Tuesday, August 17, 2010

Censorship: 2011 Teen Lit Fest in Humble, Texas

The story, in brief:

Noted YA author Ellen Hopkins is invited to attend the 2011 Teen Lit Conference in Humble, Texas, and graciously accepts. A middle school librarian gets a bee in her bonnet about Ellen's presence, deems it "inappropriate," and some parents get involved. They take the matter to the school superintendent, Guy Sconzo, and Ellen Hopkins is rudely, crudely uninvited. Once again proof that a few people can ruin a great thing for everyone.

I've had the pleasure of hearing Ellen Hopkins speak on numerous occasions, and she RAILS against drug abuse. WIth passion she speaks of the tragedy drugs have brought to her own family, so generously sharing her heartbreak in the hope that she can keep other kids from going down that self destructive path. Her books about the devastation that methamphetamine use brings to a human life are probably the greatest drug deterrent I can think of. But goodness gracious, let's prevent kids from reading them!

Because kids are so much better off NOT knowing about the negative influence of drugs! It's best if kids get their information on the street, from their peers, about the effects of meth, crack, pot and the like! In fact, let's get rid of all books for kids that deal with sex and drugs! Let's pretend these things don't exist and let kids find out about them on their own through trial and error while reading wholesome novels about puppies. Good plan folks.

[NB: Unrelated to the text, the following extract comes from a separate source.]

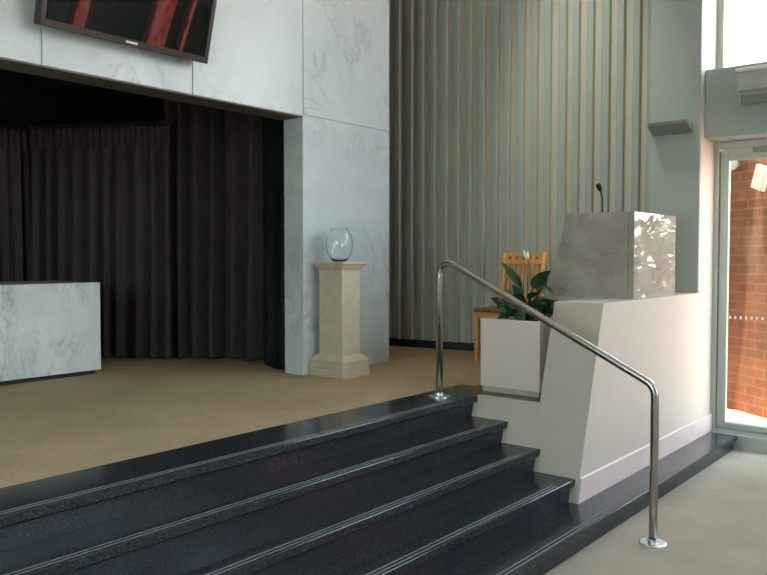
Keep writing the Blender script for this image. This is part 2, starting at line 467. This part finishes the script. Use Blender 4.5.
# ------------------------------------------------------------------ outdoors
struct(MB().box(3.0, 60, -60, 60, -0.1, 0.1).box(-60, 60, -60, YF-0.2, -0.1, 0.0), 'ground', M['paving'])
a37 = math.atan2(0.8, 0.6)
bw = MB().box(0, 5.2, -0.25, 0.0, 0.1, 3.55)
bo = struct(bw, 'wall_brick', M['brick'])
bo.location = Vector((3.925, -0.30, 0)) * K; bo.rotation_euler = (0, 0, a37)
struct(MB().box(4.05, 8.0, -0.6, 4.7, 3.56, 3.66), 'added_canopy', M['white'])  # unseen canopy added to keep skylight off the brick wall
struct(MB().box(3.0, 8.0, 4.7, 4.9, 0.1, 3.56), 'added_brick_return', M['brick'])  # unseen end wall added to limit light reaching the brick
struct(MB().box(2.6, 3.08, YF-0.4, 6.5, ZC+0.15, ZC+0.25), 'trim_2', M['white'])

def onwall(s, off, z):
    d = Vector((0.6, 0.8, 0)); nrm = Vector((-0.8, 0.6, 0))
    p = Vector((3.925, -0.30, 0)) + d*s + nrm*off; p.z = z; return p

# globe lamp on the brick wall
gp = onwall(0.565, 0.10, 2.79)
gl = thing('wall_lamp', onwall(0.565, 0.0, 2.79), 'small round white globe lamp on the brick wall behind the glass door', 'lamp')
bm = bmesh.new(); bmesh.ops.create_uvsphere(bm, u_segments=24, v_segments=14, radius=0.066)
bmesh.ops.translate(bm, verts=bm.verts, vec=gp)
MB().frombm(bm, True).build('globe', M['opal'], gl)
MB().tube([onwall(0.565, 0.0, 2.79), onwall(0.565, 0.05, 2.79)], 0.022).build('lamp_bracket', M['alum'], gl)
# tilted cream panel light
fp = onwall(0.13, 0.09, 2.60)
fdl = thing('flood_light', onwall(0.12, 0.0, 2.55), 'tilted cream rectangular fitting on the brick wall beyond the glass door', 'light fitting')
Rm = Matrix.Translation(fp) @ Matrix.Rotation(a37, 4, 'Z') @ Matrix.Rotation(math.radians(-20), 4, 'Y')
MB(Rm).box(-0.085, 0.085, -0.03, 0.03, -0.125, 0.125, 0.008, 2).build('lamp_housing', M['flood'], fdl)
MB().tube([onwall(0.22, 0.0, 2.48), onwall(0.21, 0.06, 2.50), onwall(0.16, 0.08, 2.54)], 0.012, 8).build('lamp_bracket', M['flood'], fdl)

# garden trees seen only as reflections and through the glass
def tree(loc, h, rad, nleaf, label, sz=0.12):
    t = thing('garden_tree', loc, label, 'tree', None)
    L = Vector(loc)
    tr = MB(); tr.tube([L, L+Vector((0.03, 0.02, h*0.4)), L+Vector((-0.02, 0.05, h*0.75))], [0.07, 0.05, 0.02], 8)
    for q in range(7):
        a = q*2.4; b = L + Vector((0, 0, h*(0.3+0.06*q)))
        tr.tube([b, b+Vector((math.cos(a)*rad*0.4, math.sin(a)*rad*0.4, 0.2)), b+Vector((math.cos(a)*rad*0.8, math.sin(a)*rad*0.8, 0.45))], [0.025, 0.016, 0.006], 6)
    tr.build('trunk', M['bark'], t)
    fo = MB()
    for q in range(nleaf):
        while True:
            p = Vector((random.uniform(-1, 1), random.uniform(-1, 1), random.uniform(-1, 1)))
            if p.length < 1: break
        c = L + Vector((p.x*rad, p.y*rad, h*0.60 + p.z*h*0.42))
        u = Vector((random.gauss(0, 1), random.gauss(0, 1), random.gauss(0, 0.7))).normalized()
        w = u.cross(Vector((random.gauss(0, 1), random.gauss(0, 1), random.gauss(0, 1)))).normalized()
        nn = u.cross(w); l = sz*random.uniform(0.7, 1.4)
        fo.add([c-u*l, c-u*l*0.2+w*l*0.32+nn*0.01, c+u*l*0.5+w*l*0.2, c+u*l, c+u*l*0.5-w*l*0.2, c-u*l*0.2-w*l*0.32+nn*0.01], [[0, 1, 2, 3, 4, 5]])
    fo.build('foliage', M['treeleaf'], t)
tree((7.0, -1.55, 0.1), 2.35, 1.15, 1500, 'leafy shrub-like tree out in the garden, mirrored in the lectern front')

# ------------------------------------------------------------------ handrail
hx = -0.027
hr = thing('handrail', (hx, 0.3, 0), 'bent brushed steel handrail climbing beside the granite steps', 'handrail')
def fillet(pts, rads, n=10):
    out = [Vector(pts[0])]
    for i in range(1, len(pts)-1):
        a, b, c = Vector(pts[i-1]), Vector(pts[i]), Vector(pts[i+1]); r = rads[i-1]
        u = (a-b).normalized(); v = (c-b).normalized()
        ang = u.angle(v); t = r/math.tan(ang/2)
        p0 = b+u*t; p1 = b+v*t; cen = b + (u+v).normalized()*(r/math.sin(ang/2))
        e0 = p0-cen; e1 = p1-cen
        for q in range(n+1):
            out.append(cen + e0.slerp(e1, q/n).normalized()*r)
    out.append(Vector(pts[-1]))
    return out
path = fillet([(hx, -0.53, 0.004), (hx, -0.53, 0.985), (hx, 1.10, 1.792), (hx, 1.10, S+0.004)], [0.10, 0.085])
MB().tube(path, 0.0255, 20).build('rail', M['steel'], hr)
for yy, z in ((-0.53, 0.0), (1.10, S)):
    MB().lathe([(0.0, z), (0.082, z), (0.082, z+0.008), (0.076, z+0.011), (0.034, z+0.012), (0.032, z+0.03), (0.0262, z+0.032)], hx, yy, 40, False).build('floor_flange', M['flange'], hr)

# ------------------------------------------------------------------ lectern and microphone
le = thing('lectern', (1.5, 0.4, HP), 'polished grey marble lectern box on top of the pale parapet', 'lectern')
LX0, LX1, LY0, LT = 1.07, 1.985, 0.05, 2.135
side = [(LY0, HP), (0.78, HP), (0.615, LT), (LY0, LT)]
MB().box(LX0+0.0005, LX1-0.0005, LY0, LY0+0.045, HP, LT, 0.003, 1).build('front_panel', M['lectmarble'], le)
MB().prism([(LY0+0.046, HP), (0.78, HP), (0.615, LT), (LY0+0.046, LT)], 0, LX0, LX0+0.045).build('side_panel', M['lectmarble'], le)
MB().prism([(LY0+0.046, HP), (0.78, HP), (0.615, LT), (LY0+0.046, LT)], 0, LX1-0.045, LX1).build('side_panel', M['lectmarble'], le)
MB().prism([(LY0+0.046, 2.10), (0.625, 1.98), (0.630, 1.95), (LY0+0.046, 2.07)], 0, LX0+0.046, LX1-0.046).build('reading_desk', M['lectmarble'], le)
mi = thing('microphone', (1.5, 0.50, 2.0175), 'small black gooseneck microphone rising from the marble lectern', 'microphone')
MB().lathe([(0, 2.0175), (0.035, 2.0175), (0.035, 2.028), (0.014, 2.034), (0.010, 2.052), (0.0, 2.052)], 1.5, 0.50, 20).build('base', M['micblack'], mi)
MB().tube([(1.5, 0.50, 2.03), (1.5, 0.50, 2.20), (1.5, 0.503, 2.28), (1.5, 0.513, 2.34), (1.5, 0.527, 2.365)], 0.008, 8).build('gooseneck', M['rubber'], mi)
MB(Matrix.Translation((1.5, 0.531, 2.372)) @ Matrix.Rotation(math.radians(-25), 4, 'X')).lathe([(0.0, -0.035), (0.014, -0.032), (0.021, -0.01), (0.023, 0.012), (0.017, 0.031), (0.0, 0.038)], 0, 0, 16).build('foam_head', M['micblack'], mi)

# ------------------------------------------------------------------ wall uplight
ul = thing('wall_light', (2.44, 0.25, 2.93), 'grey metal wedge uplight fixed on the pier above the lectern', 'wall light')
MB().prism([(2.44, 2.905), (2.425, 2.900), (2.285, 2.975), (2.278, 3.0), (2.285, 3.0), (2.30, 2.985), (2.43, 2.92), (2.44, 2.93)], 1, 0.065, 0.425).build('shade', M['darksteel'], ul)
for ya in (0.067, 0.415):
    MB().prism([(2.4395, 2.93), (2.43, 2.92), (2.30, 2.985), (2.4395, 2.985)], 1, ya, ya+0.008).build('end_cap', M['darksteel'], ul)

# ------------------------------------------------------------------ air conditioner on the beam
ac = thing('air_conditioner', (2.55, -0.8, 3.1), 'grey wall mounted air conditioning unit on the beam over the door', 'air conditioner')
Y0, Y1 = -1.35, -0.325
MB().prism([(2.5499, 3.12), (2.40, 3.12), (2.375, 3.17), (2.365, 3.25), (2.365, 3.365), (2.5499, 3.365)], 1, Y0, Y1).build('body', M['acbody'], ac)
MB().prism([(2.5499, 3.3655), (2.345, 3.3655), (2.335, 3.38), (2.345, 3.40), (2.5499, 3.42)], 1, Y0-0.01, Y1+0.01).build('top_cover', M['silver'], ac)
MB().prism([(2.399, 3.105), (2.385, 3.10), (2.352, 3.165), (2.352, 3.19), (2.366, 3.185)], 1, Y0+0.02, Y1-0.03).build('louver', M['darksteel'], ac)
MB().box(2.352, 2.3645, Y0+0.02, Y1-0.02, 3.195, 3.208).build('trim_strip', M['darksteel'], ac)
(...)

To show support for Ellen Hopkins and to protest censorship the following authors have pulled out of the festival: Pete Hautman, Melissa De La Cruz, Matt De La Pena, and Tera Lynn Childs, and probably more will follow. I applaud Ms. Hopkins for bringing this issue forward instead of going quietly into the night. She's standing up for herself, for literature, and for kids, and we should all stand with her.


  1. I just read about this on another blog, too. I'm so saddened that people feel they can impose their (stupid, backwards-thinking) beliefs on other people's children this way. If you don't want your children to hear a speaker or read her books, deal with it yourself. Have the guts to tell your kids, "I know everyone else is going to the teen lit festival, but we don't believe that one of the speakers' work is appropriate for you." (And deal with the repercussions of that in your own household.) It is, in my opinion as a parent, *terrible* parenting to show your children that the appropriate response to an opposing opinion is to bully the other opinion away.

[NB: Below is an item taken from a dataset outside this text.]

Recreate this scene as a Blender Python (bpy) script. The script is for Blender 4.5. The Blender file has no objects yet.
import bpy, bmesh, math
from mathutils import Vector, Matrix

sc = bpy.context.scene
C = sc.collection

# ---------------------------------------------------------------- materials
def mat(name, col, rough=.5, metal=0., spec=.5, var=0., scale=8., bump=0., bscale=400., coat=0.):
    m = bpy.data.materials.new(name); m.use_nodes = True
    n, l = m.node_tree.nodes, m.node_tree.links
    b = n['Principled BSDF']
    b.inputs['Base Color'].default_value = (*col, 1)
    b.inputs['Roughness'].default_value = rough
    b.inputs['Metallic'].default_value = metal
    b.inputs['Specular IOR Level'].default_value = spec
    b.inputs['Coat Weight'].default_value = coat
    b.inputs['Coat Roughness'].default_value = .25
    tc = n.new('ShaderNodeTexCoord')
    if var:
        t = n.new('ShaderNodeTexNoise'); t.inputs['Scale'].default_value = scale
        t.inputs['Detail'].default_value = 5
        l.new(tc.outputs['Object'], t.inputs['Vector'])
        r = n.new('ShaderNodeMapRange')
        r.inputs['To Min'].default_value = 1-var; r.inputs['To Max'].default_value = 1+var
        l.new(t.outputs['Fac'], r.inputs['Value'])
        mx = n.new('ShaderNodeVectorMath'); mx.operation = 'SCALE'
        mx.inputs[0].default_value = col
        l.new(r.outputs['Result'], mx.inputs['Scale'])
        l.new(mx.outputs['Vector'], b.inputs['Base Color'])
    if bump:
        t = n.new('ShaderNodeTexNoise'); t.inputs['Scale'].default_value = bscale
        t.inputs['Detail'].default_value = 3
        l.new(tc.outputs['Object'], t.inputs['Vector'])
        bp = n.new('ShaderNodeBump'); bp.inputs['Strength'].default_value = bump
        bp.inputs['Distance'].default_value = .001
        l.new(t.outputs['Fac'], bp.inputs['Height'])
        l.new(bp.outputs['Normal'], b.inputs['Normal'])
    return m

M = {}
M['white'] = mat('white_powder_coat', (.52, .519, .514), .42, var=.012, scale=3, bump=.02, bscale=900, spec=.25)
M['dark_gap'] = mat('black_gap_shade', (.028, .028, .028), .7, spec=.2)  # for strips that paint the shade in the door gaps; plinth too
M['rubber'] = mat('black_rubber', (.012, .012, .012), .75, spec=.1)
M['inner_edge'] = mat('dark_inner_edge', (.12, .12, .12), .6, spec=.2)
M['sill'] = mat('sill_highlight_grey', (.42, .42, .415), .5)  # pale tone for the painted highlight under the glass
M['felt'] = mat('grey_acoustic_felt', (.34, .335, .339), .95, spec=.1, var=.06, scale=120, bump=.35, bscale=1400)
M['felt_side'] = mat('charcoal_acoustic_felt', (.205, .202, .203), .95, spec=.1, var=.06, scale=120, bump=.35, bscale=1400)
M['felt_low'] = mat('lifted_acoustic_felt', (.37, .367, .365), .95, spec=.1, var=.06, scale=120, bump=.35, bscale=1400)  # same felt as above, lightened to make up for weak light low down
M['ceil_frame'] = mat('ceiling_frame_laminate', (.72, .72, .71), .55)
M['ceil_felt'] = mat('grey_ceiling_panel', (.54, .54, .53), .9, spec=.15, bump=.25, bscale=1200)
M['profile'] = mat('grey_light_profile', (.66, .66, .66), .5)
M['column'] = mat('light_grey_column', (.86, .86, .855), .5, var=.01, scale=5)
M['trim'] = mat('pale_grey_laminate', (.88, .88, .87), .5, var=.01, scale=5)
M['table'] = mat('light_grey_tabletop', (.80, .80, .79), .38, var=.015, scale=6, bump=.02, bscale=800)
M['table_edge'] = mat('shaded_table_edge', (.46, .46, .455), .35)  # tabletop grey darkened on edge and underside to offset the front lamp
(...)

  2. Well said, Amy! I, too, have met Ellen, and seen her speak (and I've read her books), and I think you summarize it brilliantly when you state that she "generously shares her heartbreak in the hope that she can keep other kids from going down that self destructive path."

    The one thing literature must be is honest. There are those who would rather avoid honest discussions with teens, which is fine. But for those people to prevent others who choose to from engaging in honest discussions is sad and destructive.